Another structural element that might not be immediately obvious is the four-phase healing arc that spans the entire book:

  • RECOGNITION (Chapters 1-4): Identifying patterns and their origins
  • REFRAMING (Chapters 5-7): Understanding patterns as adaptations rather than flaws
  • RECLAMATION (Chapters 8-10): Retrieving authentic aspects of self that were suppressed
  • REINVENTION (Chapters 11-14): Creating new patterns through practical implementation

This progression isn’t arbitrary—it reflects the actual sequence of trauma recovery. You can’t skip from recognition directly to reinvention any more than you can skip from kindergarten to college. Each phase builds essential capacities needed for the next.

The Writer Behind the Words

Perhaps the most challenging aspect of writing “The Inheritance of Patterns” has been maintaining my own regulation while diving repeatedly into traumatic material. There were days when I could write for hours, and days when I had to stop after a single paragraph because my nervous system couldn’t handle more.

I developed what I now call “contained exposure writing”—deliberate practices for engaging with traumatic material in ways that promote integration rather than retraumatization:

  • Writing in timed sessions with defined beginnings and endings
  • Having grounding resources immediately available
  • Alternating between emotionally intense and more analytical sections
  • Scheduling support immediately after difficult writing sessions
  • Setting clear container boundaries around writing time

Without these practices, I doubt the book would exist. You can’t write effectively about trauma when you’re in a triggered state, but you also can’t capture its reality from complete emotional distance.

In the End, It’s About You

Despite all this careful structure and deliberate craft, I want to be clear: this book isn’t about showcasing my writing abilities or establishing myself as some kind of trauma expert.

It’s about creating a lifeline for people still trapped in patterns they didn’t choose but can’t seem to escape.

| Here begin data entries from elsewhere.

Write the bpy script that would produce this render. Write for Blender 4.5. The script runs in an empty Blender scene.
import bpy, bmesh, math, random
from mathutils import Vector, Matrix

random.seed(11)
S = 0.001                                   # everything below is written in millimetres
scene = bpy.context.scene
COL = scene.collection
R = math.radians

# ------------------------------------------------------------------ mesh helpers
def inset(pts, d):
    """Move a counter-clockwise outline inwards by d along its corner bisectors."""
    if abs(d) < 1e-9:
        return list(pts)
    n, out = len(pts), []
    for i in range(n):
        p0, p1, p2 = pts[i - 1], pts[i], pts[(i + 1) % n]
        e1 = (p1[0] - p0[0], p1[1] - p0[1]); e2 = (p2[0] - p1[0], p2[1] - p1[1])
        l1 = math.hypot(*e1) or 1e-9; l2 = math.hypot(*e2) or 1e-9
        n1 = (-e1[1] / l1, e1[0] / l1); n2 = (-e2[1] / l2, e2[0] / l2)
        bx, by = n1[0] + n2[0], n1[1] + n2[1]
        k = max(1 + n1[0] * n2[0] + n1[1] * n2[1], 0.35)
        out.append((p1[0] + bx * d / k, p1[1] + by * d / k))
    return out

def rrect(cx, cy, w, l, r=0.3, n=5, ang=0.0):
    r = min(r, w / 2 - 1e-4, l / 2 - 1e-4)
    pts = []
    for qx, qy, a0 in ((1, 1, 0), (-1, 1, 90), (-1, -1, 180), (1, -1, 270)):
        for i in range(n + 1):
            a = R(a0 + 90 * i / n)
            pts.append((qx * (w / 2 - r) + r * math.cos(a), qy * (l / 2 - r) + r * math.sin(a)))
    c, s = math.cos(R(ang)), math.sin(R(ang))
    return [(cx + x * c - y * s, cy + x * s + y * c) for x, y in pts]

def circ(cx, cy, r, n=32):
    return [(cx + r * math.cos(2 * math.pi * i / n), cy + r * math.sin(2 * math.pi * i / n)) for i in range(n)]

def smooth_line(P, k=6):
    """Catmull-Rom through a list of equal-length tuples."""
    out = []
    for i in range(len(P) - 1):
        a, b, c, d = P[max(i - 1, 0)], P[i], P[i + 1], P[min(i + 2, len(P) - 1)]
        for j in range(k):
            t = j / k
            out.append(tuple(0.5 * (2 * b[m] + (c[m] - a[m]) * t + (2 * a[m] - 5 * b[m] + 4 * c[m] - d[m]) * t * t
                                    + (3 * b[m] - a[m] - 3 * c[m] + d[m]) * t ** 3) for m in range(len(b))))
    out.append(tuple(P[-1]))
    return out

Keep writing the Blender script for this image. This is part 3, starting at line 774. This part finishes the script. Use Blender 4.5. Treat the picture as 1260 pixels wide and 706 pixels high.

It’s about putting precise language to experiences that may have seemed nameless until now.

“The Inheritance of Patterns” is ultimately a book about recognition—about seeing clearly what has controlled you from the shadows. Because you can’t change what you can’t name.

I hope that reading it will feel less like being lectured and more like having someone walk beside you, shining a light on the path ahead, saying: “I’ve been here too. It’s hard as hell, but there is a way through.”